Es uno de los pocos dolores que tiene una ubicación tan precisa. A veces
maldita, y tan clara como física. Se encuentra en la cabeza, duele mucho y
profundo. No es una migraña, no es un simple dolor de hígado que repercute sin
sentido en los ojos y la nuca. Es una bala intrusa que de golpe se incrustó en
la cabeza. Sin dar alivio a las penas, sigue su recorrido hacia abajo. Incrustándose.
Penetrando.
Estalla la cabeza. El
dolor no te deja pensar. Cuando más lo necesitas. Pero es imposible abordar un
dolor tan grande. Tan punzante, tan sórdido y nada pasajero. Parece nunca
terminar, y te hace pensar que su vida será eterna. Que nada lo calmará, que
nadie podrá hacer nada para conseguir alivio. Entra a jugar la desesperanza,
empieza a tirar sus cartas el miedo. Ideas remotas que no paran de zapatear tu
cabeza inhóspita, ahora habitada por inmigrantes ilegales que están indocumentados.

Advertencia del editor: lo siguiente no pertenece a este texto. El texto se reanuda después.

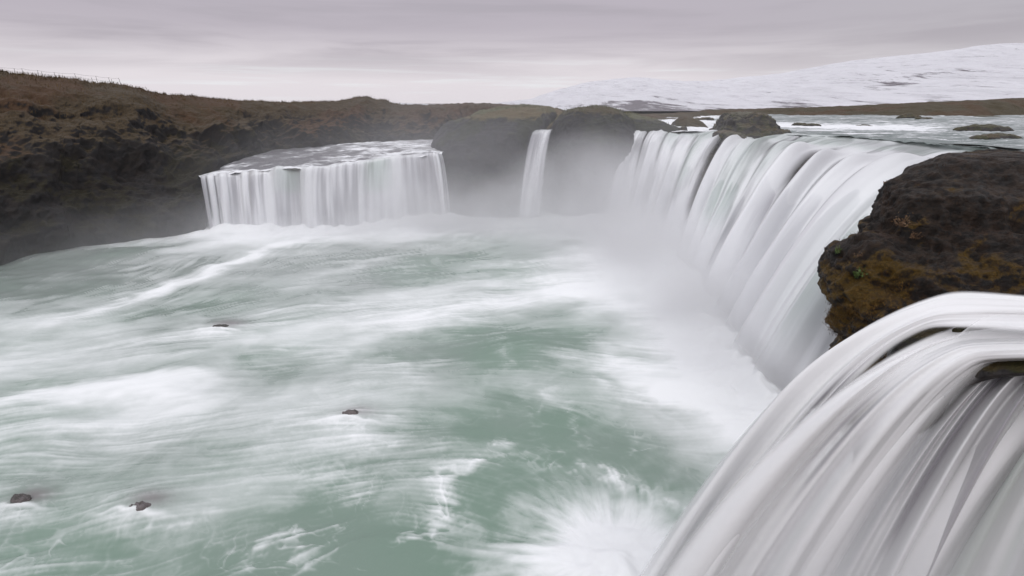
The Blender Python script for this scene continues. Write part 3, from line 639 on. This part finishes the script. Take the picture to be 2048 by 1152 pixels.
def lobe(l, width, seed, top, **k):
    L_ = nsheet(l, 90, width, seed, relief=.03, cu=.8, edge=(.30, .42), top=top, bot=0, off=k.pop('off', .3), shapes=[(len(l) / 2 - .5, .5, .3, 1.2, k.pop('sh', .35))], whites=[(.6, .8, 0, 1.2, .8)], **k)
lobe([([(2300, 700, -5.2), (2100, 676, -5.5), (1880, 682, -5.9)], (1262, 1225), .2), ([(2300, 715, -5.2), (2100, 690, -5.5), (1900, 694, -6.0)], (1310, 1250), .2), ([(2300, 730, -5.3), (2110, 704, -5.6), (1915, 708, -6.1)], (1370, 1275), .2)], 1.2, 61, .55, off=.75)
lobe([([(2300, 735, -5.5), (2130, 705, -5.8), (1950, 706, -6.2)], (1440, 1290), .2), ([(2300, 750, -5.5), (2140, 715, -5.9), (1975, 716, -6.3)], (1510, 1310), .2), ([(2300, 765, -5.6), (2150, 728, -6.0), (2000, 730, -6.4)], (1580, 1330), .2)], 1.3, 63, .5, off=.35, sh=.25)
lobe([([(2400, 820, -6.2), (2250, 790, -6.5), (2075, 765, -7.0)], (1650, 1310), .2), ([(2400, 850, -6.3), (2260, 810, -6.6), (2100, 785, -7.1)], (1720, 1330), .2), ([(2400, 880, -6.4), (2270, 830, -6.7), (2125, 805, -7.3)], (1800, 1360), .2)], 1.3, 65, .42, off=.4, sh=.3)
lobe([([(2400, 690, -5.0), (2180, 650, -5.1), (1980, 632, -5.4)], (1330, 1215), .2), ([(2400, 700, -5.0), (2190, 660, -5.2), (1985, 642, -5.5)], (1355, 1225), .2), ([(2400, 710, -5.1), (2200, 668, -5.3), (1990, 652, -5.6)], (1385, 1240), .2)], .8, 67, .30, off=.15, sh=.12)
def near_ledge():
    L = np.concatenate([PA, PB, PC, PD, PE], 1)[::3, ::6]
    P = L.copy(); t = np.linspace(0, 1, P.shape[0])[:, None]
    # the cliff keeps back under the lip instead of following the water out
    k = int(P.shape[0] * .30); lip = P[k].copy()
    for i in range(k, P.shape[0]):
        q = (i - k) / (P.shape[0] - 1 - k); P[i, :, :2] = lip[:, :2] + (L[i, :, :2] - lip[:, :2]) * .30 * q
        P[i, :, 2] = lip[:, 2] + (POOL - 1 - lip[:, 2]) * q ** .9
    P[..., 0] += .9 * sm(.2, .5, t); P[..., 1] += .8 * sm(.2, .5, t)
    x, y, z = P[..., 0], P[..., 1], P[..., 2]
    P[..., 2] -= .30 + .15 * sm(0, .3, t)
    d = .35 * fbm(x / 1.6, y / 1.6, z / 1.6, 4, 221) + .18 * ridged(x / .6, y / .6, z / .6, 3, 223)
    P[..., 0] -= (d * sm(.2, .4, t)); P[..., 2] += .25 * d * (1 - sm(.3, .5, t)) - .1
    return grid_mesh('lip_rock', P, M['wet'])
o = near_ledge(); tag(o, 'dark wet lip rock behind and under the streams of the closest waterfall', 'rock')

# ------------------------------------------------------------------ near mossy rock
sil = [(-17.5, 1712), (-12.5, 1684), (-10.3, 1668), (-9.8, 1670), (-9.3, 1661), (-8.7, 1656), (-8.0, 1654), (-7.6, 1657), (-7.3, 1663), (-7.0, 1667), (-6.8, 1685), (-6.4, 1711), (-5.7, 1736), (-5.3, 1741), (-4.6, 1748), (-4.15, 1752), (-3.8, 1762), (-3.4, 1797), (-3.05, 1835), (-2.85, 1860), (-2.72, 1885)]
lev = []
for i, (z, pxl) in enumerate(sil):
    q = max(0, (z + 10.3) / 7.5); Yc = 24 + 4 * min(q, 1); ry = 6.0 - 4.0 * q ** 1.5
    pxl += 22; lev.append((z, x_at(pxl, z, Yc), x_at(pxl, z, Yc) + 30 - 6 * q, Yc - ry, Yc + ry * .8 + .0))
    lev[-1] = (lev[-1][0], lev[-1][1], lev[-1][2], Yc - ry, Yc + ry)
nrk, PN = loft('mossy_rock', lev, M['near'], nu=620, nv=330, ex=2.3, a1=.35, s1=3.2, a2=.42, s2=1.5, a3=.16, s3=.34, seed=44, pixel=False, strat=.42, keeptop=.5)
tag(nrk, 'massive dark brown rock with orange moss at the right, beside the closest fall', 'rock')

def plant(name, p, nrm, n, h, mat, leaf, label, dens=3, twig=M['plant_dry'], leafname='leaf'):
    root = thing(name, label, 'plant', tuple(p)); V = []; Fc = []; sp = []
    stems_v = []
    for _ in range(n):
        a = random.uniform(0, 6.28); e = random.uniform(.3, 1.2); d = np.array([math.cos(a) * math.cos(e), math.sin(a) * math.cos(e), math.sin(e)]) + nrm * .8; d /= np.linalg.norm(d)
        ln = h * random.uniform(.5, 1); q = [d * ln * t + np.array([0, 0, -.15 * ln * t * t]) for t in (0, .35, .7, 1)]; stems_v.append(q)
        for t in np.linspace(.3, 1, dens * 2):
            c = d * ln * t + rng.normal(0, .02, 3); l = leaf * random.uniform(.6, 1.3); ax = rng.normal(0, 1, 3); ax /= np.linalg.norm(ax); bx_ = np.cross(ax, rng.normal(0, 1, 3)); bx_ /= np.linalg.norm(bx_)
            i = len(V); V += [c, c + ax * l * .5 + bx_ * l * .28, c + ax * l, c + ax * l * .5 - bx_ * l * .28]; Fc.append((i, i + 1, i + 2, i + 3))
    raw_mesh('foliage', V, Fc, mat, root, smooth=False)
    V2 = []; F2 = []
    for q in stems_v:
        for k in range(len(q) - 1):
            i = len(V2); w = .006 * (1 + h); V2 += [q[k] + (w, 0, 0), q[k] + (-w * .5, w, 0), q[k] + (-w * .5, -w, 0), q[k + 1] + (w * .6, 0, 0), q[k + 1] + (-w * .3, w * .6, 0), q[k + 1] + (-w * .3, -w * .6, 0)]
            F2 += [(i, i + 1, i + 4, i + 3), (i + 1, i + 2, i + 5, i + 4), (i + 2, i, i + 3, i + 5)]
    raw_mesh('stem', V2, F2, twig, root, smooth=False)
    return root
# project the rock's own surface to find where plants grow on it
def on_rock(px, py, PP):
    Q = PP.reshape(-1, 3); fw = Q[:, 1] * cP - Q[:, 2] * sP; up = Q[:, 1] * sP + Q[:, 2] * cP
    sx = 1024 + FP * Q[:, 0] / fw; sy = 576 - FP * up / fw
    d = (sx - px) ** 2 + (sy - py) ** 2 + np.where(fw > 0, 0, 1e9); c = np.argsort(d)[:30]; c = c[np.argmin(fw[c])]
    return Q[c]
nv_ = np.array([-.5, -.8, .2])
for (px, py, n, h, mt, lf_, lab) in [
        (1803, 452, 16, .75, M['plant_dry'], .10, 'dry pinkish twiggy shrub clinging to the middle of the mossy rock'),
        (1822, 480, 12, .5, M['plant_dry'], .09, 'small withered shrub just below the pinkish twiggy one'),
        (1712, 555, 12, .45, M['plant_green'], .15, 'bright green leafy plant low on the left of the mossy rock'),
        (1676, 507, 10, .35, M['plant_green'], .10, 'little green plant on the rock nose at the mossy rock left edge'),
        (1712, 510, 8, .35, M['plant_dry'], .08, 'sparse dry plant right beside the little green one on the rock nose'),
        (1745, 350, 5, .25, M['plant_dry'], .05, 'tiny dry tuft at the upper left shoulder of the mossy rock')]:
    plant('rock_plant', on_rock(px, py, PN), nv_, n, h, mt, lf_, lab)
M['moss'] = plain('orange_moss_material', rgb(.20, .105, .018), .9, 3, .3)
pts = []
for _ in range(620):
    t = random.random(); px = 1662 + 150 * t + random.gauss(0, 12); py = 640 - 70 * t + random.gauss(0, 16); pts.append(on_rock(px, py, PN) + rng.normal(0, .05, 3))
o = blades('moss_fringe', pts, .13, 7, M['moss'], .08, .9); o['kind'] = 'stuff'

M['heather'] = plain('heather_material', rgb(.07, .035, .018), .9, 2.5, .35)
pts = []
fw = PN[..., 1] * cP - PN[..., 2] * sP; sxp = 1024 + FP * PN[..., 0] / fw; syp = 576 - FP * (PN[..., 1] * sP + PN[..., 2] * cP) / fw
sel = np.argwhere((sxp < 2200) & (PN[..., 2] > -11)); dns = fbm(PN[..., 0] / 1.4, PN[..., 1] / 1.4, PN[..., 2] / 1.4, 3, 777)
for k in rng.permutation(len(sel))[:9000]:
    i, j = sel[k]
    if dns[i, j] > .12: pts.append(PN[i, j] + rng.normal(0, .04, 3))
o = blades('rock_heather', pts[:2600], .16, 4, M['heather'], .09, .8); o['kind'] = 'stuff'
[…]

Que se han desubicado al traspasar las fronteras e invadir un alma en pena. Con
acoso y poco contextualizada.
En ese momento es el
alma quien se ubica a esas alturas. Perdida y en penumbras solo puede intentar
pensar. Pero el dolor no pasará, sólo queda aguantar y esperar. Nada que le
sirva pensar a alguien en estas condiciones. Porque cada segundo es letal,
parece estirarse en el tiempo sin piedad. Porque cada llamado es mortal, para
el alma que se vuelve a escuchar una y otra vez contando, lo desalmado que es
el dolor con ella misma. Porque el cuerpo pesa una tonelada por cada centímetro
de carne humana sufriente. Es como intentar mover a la Nada, inmensa como es,
inabordable como se siente. Inoperante como pretende hacernos sentir a veces.
Sin voluntad, sin aliento. No hay consuelo para la pérdida de energías, para la
abatida que el dolor psíquico genera. Le quita el valor a todos, no hay forma
de medir ni de incluir la lógica en ese instante. La cabeza late, el corazón se
ha detenido y uno ni se dio cuenta. No corre sangre por las venas, todo es
silencio y quietud. Un eco que parece multitud, un rebote que nos lleva por
delante y jamás se detiene.
Los ojos están
ardientes. Estallan en lágrimas que no se consuelan. El alivio sólo es más pena
y el rostro no puede llorar más. Es la sequedad interna la que ahora alimenta
el dolor que ni siquiera se puede seguir llorando.
Un nudo que se sigue
atando, cada vez más profundo y cerrado. El estómago ha cerrado sus puertas a
las visitas; las piernas malditas ya no se quieren levantar. El camino del
altar hasta la cocina es cada vez más largo; antes eran unos simples pasos,
ahora son miles de kilómetros imposibles. Y la vista que sigue buscando algún
punto hacia dónde mirar. Pero es leal a las sensaciones internas, y no
encuentra más que Nada y Nada por todos lados. En la cama se hacen estragos con
las maravillas del mundo, no hay ni un minuto de paz en esta guerra. Y estalla
la cabeza por cada nueva granada que explota. Esquirlas que llegan a encarnarse
en el cuerpo. Están calientes del fuego, es la furia con la que habitan en uno.
Un ruido mudo que aturde y destroza los tímpanos. Que sólo pudieron escuchar
esas últimas palabras antes de estallar y quedarse con ese recuerdo sólo. Ya no
pueden escuchar ni siquiera las palabras de consuelo.
Como para que no
estalle la cabeza. Y pretendamos que no duela demasiado. A veces es solo un
disparo, pero hecho en el momento menos apropiado. Y por una mano amiga.
El gatillo marca la
salida, de esa bala alojada en mi psiquismo.